Common Problems in Negotiation
- These include ethical issues.
Ethical Issues in Negotiation
- It is unethical for a lawyer to knowingly make a false statement of material fact or law to a third person and it is punishable under ethics law and exposes the lawyer and the client to tort liability if the other party relies on it and suffers as a result.
- Misrepresentations can lead to contract rescission, potentially nullifying client benefits, and accidental misrepresentations can still induce the other party to deal.
- "Puffing" is not a misrepresentation because it is not a statement of fact.
- Omitting facts can cause problems and is unethical.
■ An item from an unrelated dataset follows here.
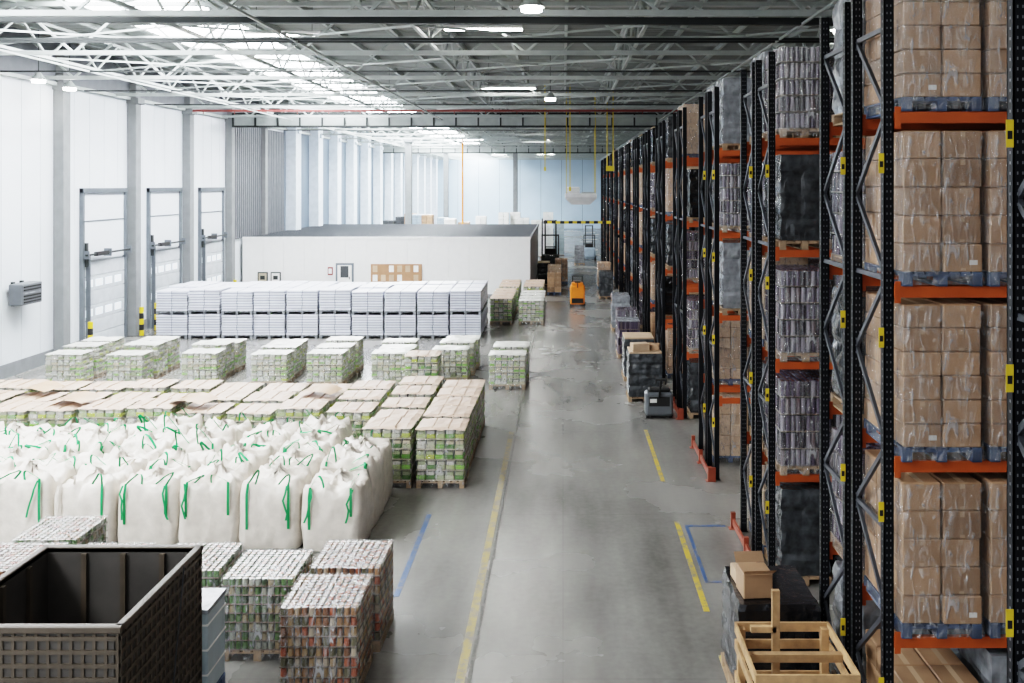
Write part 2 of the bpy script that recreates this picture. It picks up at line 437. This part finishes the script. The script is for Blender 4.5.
def load_cartons(name,w=.8,d=1.2,layers=5,lh=.285,nx=2,ny=3,pm=m_blue,cm=m_carton,wrap=m_wrap,seed=0,topless=0):
    rnd=random.Random(seed); b=MB(); pallet(b,w,d,pm)
    z=.146
    for l in range(layers):
        cw,cd=w/nx,d/ny
        for i in range(nx):
            for j in range(ny):
                if l==layers-1 and topless and rnd.random()<.3: continue
                o=rnd.uniform(-.009,.009)
                x0=i*cw+.008+o; y0=j*cd+.005+rnd.uniform(-.012,.012)
                x1,y1=x0+cw-.016,y0+cd-.01; z1=z+lh-.007
                b.cbox(x0,x1,y0,y1,z,z1,cm,.010)
                if j==0:
                    xm=(x0+x1)/2; b.box(xm-.025,xm+.025,y0-.001,y0+.001,z1-.06,z1-.01,m_tape); b.box(xm-.025,xm+.025,y0-.001,y0+.001,z+.01,z+.04,m_tape)
                    if rnd.random()<.12: b.box(x1-.13,x1-.05,y0-.002,y0,z+.07,z+.12,m_label)
                if l==layers-1: b.box((x0+x1)/2-.03,(x0+x1)/2+.03,y0+.012,y1-.012,z1,z1+.001,m_tape)
        z+=lh
    if wrap: shell(b,0,w,0,d,.02,z-.02,wrap,.045,seed)
    return b.mesh(name)
def load_bottles(name,w=.8,d=1.2,layers=5,lh=.27,r=.04,m=m_bottles,cap=None,pm=m_wood,wrap=None,sheet=m_traydk,full_top=True,seed=0,top=None):
    b=MB(); pallet(b,w,d,pm); z=.146; nx=int(w/(2*r)); ny=int(d/(2*r)); px,py=w/nx,d/ny
    for l in range(layers):
        b.box(.0,w,.0,d,z,z+.012,sheet); 
        for i in range(nx):
            for j in range(ny):
                edge=i in(0,nx-1) or j in(0,ny-1)
                if edge or (l==layers-1 and full_top):
                    b.cyl((i+.5)*px,(j+.5)*py,z+.012,z+lh-.02,r*.94,7,m,cap=cap if l==layers-1 else None,r2=r*.85)
        b.box(px,w-px,py,d-py,z+.012,z+lh-.04,m_gap)
        z+=lh
    if top: b.box(-.01,w+.01,-.01,d+.01,z-.02,z,top)
    if wrap:
        shell(b,0,w,0,d,.03,z-.01,wrap,.03,seed)
        if cap: sheet_top(b,w,d,z-.008,wrap,seed,random.Random(seed),.02,.02)
    return b.mesh(name)
def load_packs(name,w=1.2,d=.8,layers=5,lh=.19,mats=(m_green,m_greenp),top=m_whitesheet,pm=m_wood,wrap=m_wrapw,seed=0,nx=6,ny=4,pale=.3):
    rnd=random.Random(seed); b=MB(); pallet(b,w,d,pm)
    z=.146
    for l in range(layers):
        b.box(0,w,0,d,z,z+.018,m_tray)
        off=rnd.uniform(-.015,.015)
        for i in range(nx):
            for j in range(ny):
                if i in(0,nx-1) or j in(0,ny-1):
                    x0=i*w/nx+.009+off;y0=j*d/ny+.009
                    hm=z+.02+(lh-.04)*.5
                    b.cbox(x0,x0+w/nx-.018,y0,y0+d/ny-.018,z+.02,hm,mats[1] if rnd.random()<pale else mats[0],.012)
                    b.cbox(x0+.012,x0+w/nx-.030,y0+.012,y0+d/ny-.030,hm,z+lh-.024+rnd.uniform(-.014,.004),mats[1],.012)
        b.box(w/nx*.7,w-w/nx*.7,d/ny*.7,d-d/ny*.7,z+.018,z+lh-.03,m_gap)
        z+=lh
    sheet_top(b,w,d,z,top,seed,rnd)
    if top==m_tansheet: 
        for x in(w*.33,w*.66): b.box(x-.004,x+.004,.05,d-.05,z+.015,z+.034,m_cartonl)
    if wrap: shell(b,0,w,0,d,.03,z,wrap,.03,seed)
    return b.mesh(name)
def load_wrapped(name,w=.8,d=1.2,h=1.4,m=m_greywrap,pm=m_wood,seed=0,top=None):
    b=MB(); pallet(b,w,d,pm); rnd=random.Random(seed)
    nl=4; z=.146; 
    for l in range(nl):
        lh=h/nl; o=.012
        vs=[];n=10
        ring=[]
        for i in range(n): ring.append((o+(w-2*o)*i/n,o))
        for i in range(n): ring.append((w-o,o+(d-2*o)*i/n))
        for i in range(n): ring.append((w-o-(w-2*o)*i/n,d-o))
        for i in range(n): ring.append((o,d-o-(d-2*o)*i/n))
        N=len(ring)
        K=5
        for k in range(K):
            zz=z+lh*k/(K-1); ins=.02 if k in(0,K-1) else 0
            for x,y in ring:
                q=.03*noise.noise(Vector((x*5+seed,y*5,zz*6)))
                vs.append((x+(ins+q)*(1 if x<w/2 else -1),y+(ins+q)*(1 if y<d/2 else -1),zz))
        fs=[(k*N+i,k*N+(i+1)%N,(k+1)*N+(i+1)%N,(k+1)*N+i) for k in range(K-1) for i in range(N)]+[list(range((K-1)*N,K*N))]
        b.add(vs,fs,m); z+=lh
    if top: b.cbox(.03,w-.03,.03,d-.03,z,z+.05,top,.01)
    return b.mesh(name)

ML={
 'c0':load_cartons('cartons_a',seed=1),'c1':load_cartons('cartons_b',nx=2,ny=2,layers=6,lh=.24,seed=2),
 'c2':load_cartons('cartons_c',nx=2,ny=3,layers=6,lh=.235,seed=3,cm=m_cartonl),
 'c3':load_cartons('cartons_d',nx=2,ny=3,layers=4,lh=.285,seed=4,wrap=None,topless=1),
 'b0':load_bottles('bottles_a',wrap=m_wrap,seed=8),'b1':load_bottles('bottles_b',layers=4,lh=.3,top=m_palewrap),
 'w0':load_wrapped('wrapped_a',h=1.35,seed=5),'w1':load_wrapped('wrapped_b',h=1.3,m=m_blackwrap,seed=9,top=m_cartonl),'w2':load_wrapped('wrapped_c',h=1.4,m=m_palewrap,seed=12),
 'm0':load_bottles('bottles_c',layers=5,lh=.26,wrap=m_wrap,seed=4),
}
# ---------------------------------------------------------------- racks
XF=3.24; BAY=2.75; LV=[1.75,3.52,5.28,7.04]; FD=1.1
def rack_mesh(bays,slots):
    fr=MB(); bm=MB()
    for i in range(bays+1):
        x=i*BAY
        for y in(0,FD-.1):
            fr.box(x,x+.1,y,y+.012,0,8.4,m_black); fr.box(x,x+.012,y,y+.1,0,8.4,m_black); fr.box(x+.088,x+.1,y,y+.1,0,8.4,m_black)
            if y>0: fr.box(x,x+.1,y+.088,y+.1,0,8.4,m_black)
            fr.box(x-.02,x+.12,y-.02,y+.12,0,.012,m_black)
            if slots and i<2:
                z=.15
                while z<8.35:
                    fr.box(x+.026,x+.036,y-.001,y,z,z+.022,m_slot); fr.box(x+.064,x+.074,y-.001,y,z,z+.022,m_slot)
                    fr.box(x-.001,x,y+.04,y+.055,z,z+.02,m_slot)
                    z+=.075
        z=.25;s=0
        while z+.85<8.4:
            a,c=(.06,FD-.06) if s%2==0 else (FD-.06,.06)
            fr.beam((x+.05,a,z),(x+.05,c,z+.85),.035,m_brace,.05); z+=.85;s+=1
            if s%3==0: fr.beam((x+.05,.06,z),(x+.05,FD-.06,z),.035,m_brace,.05)
    for z in LV:
        for i in range(bays):
            for y in(-.02,FD-.03):
                x0=i*BAY+.1; x1=(i+1)*BAY
                bm.box(x0,x1,y,y+.05,z-.115,z-.0,m_orange)
                for xx in(x0,x1-.06): bm.box(xx,xx+.06,y-.008,y,z-.17,z+.05,m_orange)
    return fr.mesh('frames'),bm.mesh('beams')
RN=rack_mesh(3,True); RFm=rack_mesh(3,False)
def labels_mesh():
    b=MB()
    for z in LV: b.box(-.055,-.0,-.006,-.002,z-.62,z-.42,m_yellow); b.box(-.045,-.01,-.008,-.006,z-.56,z-.50,m_rubber)
    return b.mesh('level_labels')
LB=labels_mesh()
g=MB()
g.box(-.14,-.10,-.1,2.5,.08,.2,m_redguard)
for y in(-.1,1.2,2.42): g.box(-.16,-.08,y,y+.08,0,.3,m_redguard); g.box(-.2,-.03,y-.04,y+.12,0,.012,m_redguard)
g.box(-.16,.0,-.14,-.1,0,.3,m_redguard)
GD=g.mesh('rack_end_guard_mesh')
PITCH=5.3
for k in range(-1,14):
    ys=9.5+PITCH*k if k>=0 else 4.47
    for half in(0,1):
        yb=ys+half*1.3
        e=empty('pallet_rack',(XF,yb,0))
        F,B=(RN if k<=1 else RFm)
        put(F,'frames',parent=e); put(B,'beams',parent=e); 
        if k<3: put(LB,'level_labels',parent=e)
        if k==-1: put(LB,'level_labels_rear',(.0,FD-.1,.15),parent=e)
        nb=3 if k in(0,1) else 2
        rnd=random.Random(k*10+half+3)
        for i in range(nb):
            for li,z in enumerate([0]+LV):
                base=rnd.choice(['c0','c2','b0','b1','w0','w1','w2','m0','w2','w0'])
                for p in range(3):
                    if k==0 and half==0:
                        t={0:'c3',1:'c0',2:'c1',3:'c0',4:'c1'}[li]
                        if li==0 and p==1: t='w2'
                    else:
                        t=base if rnd.random()<.75 else rnd.choice(list(ML))
                        if rnd.random()<.06: continue
                        if k==1 and half==0: t={4:'m0',3:'w0',2:'m0',1:'b0',0:'w0'}[li]
                        if k==2 and half==0: t={4:'w2',3:'b0',2:'w2',1:'b1',0:'c2'}[li]
                        if k<=0 and half==1 and p==0: t={4:'w2',3:'m0',2:'w0',1:'b0',0:'w2'}[li]
                    if k==-1 and i>0: continue
                    o=put(ML[t],'load_%d_%d_%d'%(i,li,p),(.1+.055+i*BAY+p*.875+.02*rnd.random(),-.06+rnd.uniform(-.02,.02),z+ (.012 if li==0 else .002)),parent=e)
    if k in(1,2,3) : put(GD,'rack_end_guard',(XF,ys,0))

# ---------------------------------------------------------------- floor goods
GP=[load_packs('g%d'%i,seed=i+20,layers=5,w=1.12,d=.82,lh=.185,pale=.45) for i in range(3)]
GT=[load_packs('gt%d'%i,seed=i+40,layers=5,w=1.0,d=.96,lh=.205,top=m_tansheet,nx=5,ny=5,wrap=m_wrap,pale=.2) for i in range(3)]
def place(me,name,x,y,rot=0,sz=1): 
    o=put(me,name,(x,y,0),rot+R(-.012,.012)); o.scale=(1,1,sz); return o
for gi,(x,n,y0) in enumerate([(-16.2,3,29.5),(-14.3,3,29.5),(-12.0,3,29.5),(-9.85,3,29.5),(-8.05,3,29.4),(-6.0,3,29.3),(-4.1,3,30.0),(-2.3,3,29.0)]):
    for j in range(n): place(GP[(gi+j)%3],'mixed_goods_pallet',x+R(-.1,.1),y0+j*1.12,sz=R(.9,1.06))
place(GT[0],'mixed_goods_pallet',-4.75,28.2)
for j in range(5):
    for i in range(2): place(GT[(i+j)%3],'tan_topped_pallet',-4.18+i*1.13+R(-.02,.02),19.55+j*1.08,sz=R(.97,1.08))
for i in range(11):
    for j in range(3): place(GT[(i+2*j)%3],'tan_topped_pallet',-5.37-i*1.13+R(-.03,.03),21.35+j*1.11+R(0,.05),sz=R(.95,1.07))
for x,y in((-8.6,21.9),(-5.9,22.9),(-11.4,22.0),(-12.9,23.2)):
    b=MB(); vs=[];n=8
    for j in range(3):
        for i in range(n+1):
            u=-.5+i/n; vs.append((u*.85,(j-1)*.36,.05+.07*max(0,1-(u*2.1)**2)*(1+.3*j)))
    b.add(vs,[(j*(n+1)+i,j*(n+1)+i+1,(j+1)*(n+1)+i+1,(j+1)*(n+1)+i) for j in range(2) for i in range(n)],m_carton,True)
    b.obj('cardboard_sheet',(x,y,1.24),R(-.4,.4))
def white_stack(seed):
    rnd=random.Random(seed); b=MB(); z=0; w,d=1.27,1.2
    for t in range(2):
        pallet(b,w,d,m_palewrap,z0=z); z+=.146
        for l in range(8):
            o=rnd.uniform(-.015,.015)
            b.cbox(o,w/2-.014+o,0,d,z,z+.080,m_whitepk,.014); b.cbox(w/2+.014+o,w+o,0,d,z,z+.080,m_whitepk,.014); z+=.107
        b.box(.03,w-.03,.03,d-.03,z-.856,z-.030,m_stackgap)
    return b.mesh('ws')
WS=[white_stack(s) for s in range(3)]
for i in range(10):
    for j in range(3): place(WS[(i+j)%3],'white_pack_stack',-16.7+i*1.34,38.6+j*1.27+R(-.04,.04),sz=R(.97,1.02))
for i in range(2):
    for j in range(4): place(GP[(i+j)%3] if i else GT[j%3],'mixed_goods_pallet',-3.3+i*1.3,42.5+j*1.1)
for i in range(2):
    for j in range(3): place(GT[(i+j)%3],'mixed_goods_pallet',-2.0-i*1.25,47.6+j*1.2)
C1=load_bottles('cans_a',w=.95,d=1.0,layers=8,lh=.125,r=.04,m=m_cans,cap=m_lids,wrap=m_wrap,seed=1)
C2=load_bottles('cans_b',w=.95,d=1.0,layers=8,lh=.12,r=.04,m=m_cansg,cap=m_lids,wrap=m_wrap,seed=2)
place(C1,'canned_goods_pallet',-3.47,11.5); place(C1,'canned_goods_pallet',-3.42,12.7)
place(C2,'canned_goods_pallet',-4.52,12.45); place(C2,'canned_goods_pallet',-5.6,12.7); place(C1,'canned_goods_pallet',-8.1,12.6); place(C2,'canned_goods_pallet',-6.9,12.7)
place(C2,'canned_goods_pallet',-8.1,13.8)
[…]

- Lawyers must not knowingly fail to disclose a fact to a third party when disclosure is necessary to avoid assisting a criminal or fraudulent act by a client.
Scriveners' Errors
- Lawyers must correct scrivener's errors, incorrect expressions of agreed-upon terms.
- Even if the client objects or the other party doesn't notice.
- A written contract is evidence of the actual (agreed-upon) contract.
- If a scrivener's error hurts a party, the court will reform the contract by reforming the contract to express the agreement accurately.
- Scrivener errors only hurt if the hurt party can't remember what it agreed to, or cannot prove the contract is wrong, or the cost of litigation is outweighs.
- Correct errors by unilaterally redrafting or collaborating with the other counsel. Lawyers are not obligated to tell the client of the error or that it is being corrected.
Threats and Warnings
- A threat is a statement of intent to assert a right or power if the other party doesn't comply with a request or demand.
- It's meant to coerce; however, it makes agreement harder and can damage relationships.
- Threats are an abused tactic, resulting in pointless dialogue and an extended threat display, missing careful negotiation.
- A warning demonstrates the existence of a right or power without drama.
- It should come across as what will happen if there is no agreement.
- Warnings are only impactful if credible.